Oil pared a weekly advance as investors weighed the return of output from Canadian producers against global supply reductions from Nigeria to the US.
Futures dropped 1.1 percent in New York, trimming the week’s gains to 3.5 percent. Companies including Enbridge Inc are resuming operations in Alberta, Canada, after wildfires curbed operations. Militant attacks have cut output in Nigeria to the lowest in 20 years. Exxon Mobil Corp. invoked a legal clause allowing it to suspend shipments of Qua Iboe crude from Nigeria without breaching contracts.
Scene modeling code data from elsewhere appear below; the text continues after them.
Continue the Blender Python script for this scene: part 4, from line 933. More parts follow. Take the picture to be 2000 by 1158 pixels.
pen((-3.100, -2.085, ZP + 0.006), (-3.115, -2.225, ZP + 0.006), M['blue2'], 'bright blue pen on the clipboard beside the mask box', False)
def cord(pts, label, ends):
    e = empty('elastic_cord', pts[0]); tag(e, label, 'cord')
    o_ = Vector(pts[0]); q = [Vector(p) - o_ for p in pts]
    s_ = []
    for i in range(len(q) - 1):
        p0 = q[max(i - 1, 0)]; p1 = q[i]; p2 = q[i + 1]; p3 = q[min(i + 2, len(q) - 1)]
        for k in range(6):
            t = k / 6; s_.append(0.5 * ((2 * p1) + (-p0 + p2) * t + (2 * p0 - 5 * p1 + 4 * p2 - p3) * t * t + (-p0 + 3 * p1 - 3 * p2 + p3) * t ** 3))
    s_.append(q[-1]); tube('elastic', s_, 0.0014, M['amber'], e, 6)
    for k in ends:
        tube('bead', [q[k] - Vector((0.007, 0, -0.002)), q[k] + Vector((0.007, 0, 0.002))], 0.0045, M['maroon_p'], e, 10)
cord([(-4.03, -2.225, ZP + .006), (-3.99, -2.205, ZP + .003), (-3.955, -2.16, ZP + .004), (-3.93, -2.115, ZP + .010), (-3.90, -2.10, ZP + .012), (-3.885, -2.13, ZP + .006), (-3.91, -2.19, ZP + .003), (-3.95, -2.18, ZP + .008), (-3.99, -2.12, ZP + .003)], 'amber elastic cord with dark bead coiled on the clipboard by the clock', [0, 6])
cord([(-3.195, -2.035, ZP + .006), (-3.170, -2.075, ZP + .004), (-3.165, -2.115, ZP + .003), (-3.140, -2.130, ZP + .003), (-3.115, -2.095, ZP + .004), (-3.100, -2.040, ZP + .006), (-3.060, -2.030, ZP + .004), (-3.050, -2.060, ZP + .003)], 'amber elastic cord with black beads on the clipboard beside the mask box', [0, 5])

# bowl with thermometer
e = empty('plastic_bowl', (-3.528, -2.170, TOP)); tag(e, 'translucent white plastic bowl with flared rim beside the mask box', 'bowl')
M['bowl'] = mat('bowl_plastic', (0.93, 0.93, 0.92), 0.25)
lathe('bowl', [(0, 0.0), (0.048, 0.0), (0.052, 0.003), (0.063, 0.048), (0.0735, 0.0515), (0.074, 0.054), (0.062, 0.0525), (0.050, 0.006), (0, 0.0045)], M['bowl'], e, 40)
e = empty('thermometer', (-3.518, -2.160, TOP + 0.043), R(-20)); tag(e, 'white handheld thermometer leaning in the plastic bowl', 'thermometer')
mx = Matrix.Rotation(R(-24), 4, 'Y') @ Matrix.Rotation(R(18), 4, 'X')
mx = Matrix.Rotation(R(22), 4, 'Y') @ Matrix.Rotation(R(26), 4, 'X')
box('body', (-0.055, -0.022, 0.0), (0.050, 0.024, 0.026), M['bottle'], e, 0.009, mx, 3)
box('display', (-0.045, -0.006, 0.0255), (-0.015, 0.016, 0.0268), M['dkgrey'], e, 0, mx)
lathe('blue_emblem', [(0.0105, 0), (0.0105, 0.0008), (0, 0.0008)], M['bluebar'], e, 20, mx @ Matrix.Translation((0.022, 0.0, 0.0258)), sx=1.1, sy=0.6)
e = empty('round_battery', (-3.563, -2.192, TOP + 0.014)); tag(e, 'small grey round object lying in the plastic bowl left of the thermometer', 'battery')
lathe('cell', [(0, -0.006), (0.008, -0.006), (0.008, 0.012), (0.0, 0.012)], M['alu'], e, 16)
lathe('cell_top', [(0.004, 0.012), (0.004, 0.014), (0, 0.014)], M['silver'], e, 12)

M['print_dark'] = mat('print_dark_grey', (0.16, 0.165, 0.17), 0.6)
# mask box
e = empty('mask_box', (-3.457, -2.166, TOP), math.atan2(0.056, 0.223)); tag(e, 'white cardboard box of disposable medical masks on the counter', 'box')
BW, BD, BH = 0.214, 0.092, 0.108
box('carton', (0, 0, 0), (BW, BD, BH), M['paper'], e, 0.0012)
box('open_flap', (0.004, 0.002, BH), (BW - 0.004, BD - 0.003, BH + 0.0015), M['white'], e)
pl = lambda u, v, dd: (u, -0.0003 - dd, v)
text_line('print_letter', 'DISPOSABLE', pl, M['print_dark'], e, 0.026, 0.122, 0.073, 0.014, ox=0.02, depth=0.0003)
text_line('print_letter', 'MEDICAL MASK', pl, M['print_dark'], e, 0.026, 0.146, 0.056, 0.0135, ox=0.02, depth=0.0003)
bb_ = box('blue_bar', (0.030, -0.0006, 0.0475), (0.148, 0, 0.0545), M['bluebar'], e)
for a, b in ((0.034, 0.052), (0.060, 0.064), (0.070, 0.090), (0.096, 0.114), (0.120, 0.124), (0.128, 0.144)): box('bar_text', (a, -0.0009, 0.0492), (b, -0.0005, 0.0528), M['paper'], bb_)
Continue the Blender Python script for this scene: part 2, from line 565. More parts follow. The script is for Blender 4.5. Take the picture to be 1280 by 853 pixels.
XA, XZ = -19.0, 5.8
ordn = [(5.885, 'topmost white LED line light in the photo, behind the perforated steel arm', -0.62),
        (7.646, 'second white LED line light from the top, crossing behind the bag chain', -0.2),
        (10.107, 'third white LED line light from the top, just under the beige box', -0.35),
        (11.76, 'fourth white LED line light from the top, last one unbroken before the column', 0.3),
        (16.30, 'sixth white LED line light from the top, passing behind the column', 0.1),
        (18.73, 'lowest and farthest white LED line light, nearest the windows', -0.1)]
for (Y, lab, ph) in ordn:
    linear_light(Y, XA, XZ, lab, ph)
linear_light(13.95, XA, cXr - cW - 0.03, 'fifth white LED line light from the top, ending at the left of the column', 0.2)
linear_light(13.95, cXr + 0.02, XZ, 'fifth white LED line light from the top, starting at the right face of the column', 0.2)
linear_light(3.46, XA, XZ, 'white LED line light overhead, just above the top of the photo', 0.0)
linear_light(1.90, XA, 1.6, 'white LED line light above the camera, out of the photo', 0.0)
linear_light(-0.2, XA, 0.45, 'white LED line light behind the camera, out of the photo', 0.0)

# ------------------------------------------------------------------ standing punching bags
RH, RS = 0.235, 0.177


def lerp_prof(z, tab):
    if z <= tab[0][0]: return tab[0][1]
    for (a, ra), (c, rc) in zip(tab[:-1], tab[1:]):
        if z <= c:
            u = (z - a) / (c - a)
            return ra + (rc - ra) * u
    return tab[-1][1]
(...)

“There is no question the main driver is mounting outages in Nigeria,” Michael Wittner, head of oil market research at Societe Generale SA, said by telephone. “That’s high-quality, light, sweet crude. The other big story of the week, which partly offsets Nigeria, is that the situation in Alberta seems to be getting better. The market is definitely weighing the two against each other.”
Photo: Scott Terrell/Skagit Valley Herald via AP
West Texas Intermediate (WTI) for June delivery declined US$0.49 to settle at US$46.21 a barrel on the New York Mercantile Exchange. Prices posted a gain this week after last week’s decline. Brent for July settlement fell US$0.25, or 0.5 percent, to end the session at US$47.83 a barrel on the London-based ICE Futures Europe exchange. The global benchmark crude traded at a 93-cent premium to July WTI.
PRECIOUS METALS: Gold posted its first weekly loss since last month, as US retail sales pointed to an improving economy, reducing demand for the metal as a haven.
US purchases at retailers last month increased by the most in a year, indicating consumer spending could help shore up economic growth after an early-year slowdown. A strengthening US dollar also reduced demand for bullion as an alternative asset.
The retail sales data may strengthen the case for the US Federal Reserve to raise interest rates, undercutting a driver of this year’s rally in gold. Bullion has gained 20 percent this year, as traders pared back expectations for the pace of monetary tightening, boosting the metal’s appeal against interest-bearing assets. Two regional Fed chiefs on Thursday said the central bank risks stoking an asset bubble by delaying action for too long.
Gold futures for June delivery gained 0.1 percent to settle at US$1,272.70 an ounce at 1:47pm on the Comex in New York, dropping 1.6 percent for the week, the first such decline since April 22.
Holdings in bullion-backed exchange-traded products increased for a 13th day on Thursday, data compiled by Bloomberg show. Assets rose 3.7 tonnes, the highest since December 2013.
In other precious metals, silver futures for July delivery climbed 0.2 percent to US$17.132 an ounce on the Comex. On the New York Mercantile Exchange, platinum and palladium declined.
BASE METALS:As the industrial metals rally wavers amid renewed concerns on Chinese demand, zinc is proving resilient.
Glencore PLC, the world’s largest miner of the metal, said this week that structural deficits were returning “due to resource quality and scarcity at current prices.” Zinc inventories in London dropped on Friday to 390,375 tonnes, the lowest since July 2009. Prices have jumped 17 percent this year, leading gains in industrial metals, after sliding 26 percent last year.
Zinc for delivery in three months gained 1 percent to settle at US$1,889 a tonne at 5:50pm on the London Metal Exchange (LME).
The price advanced 0.1 percent this week, while a gauge of the six main metals traded on the LME lost 3.5 percent, as aluminum, copper, lead, nickel and tin declined.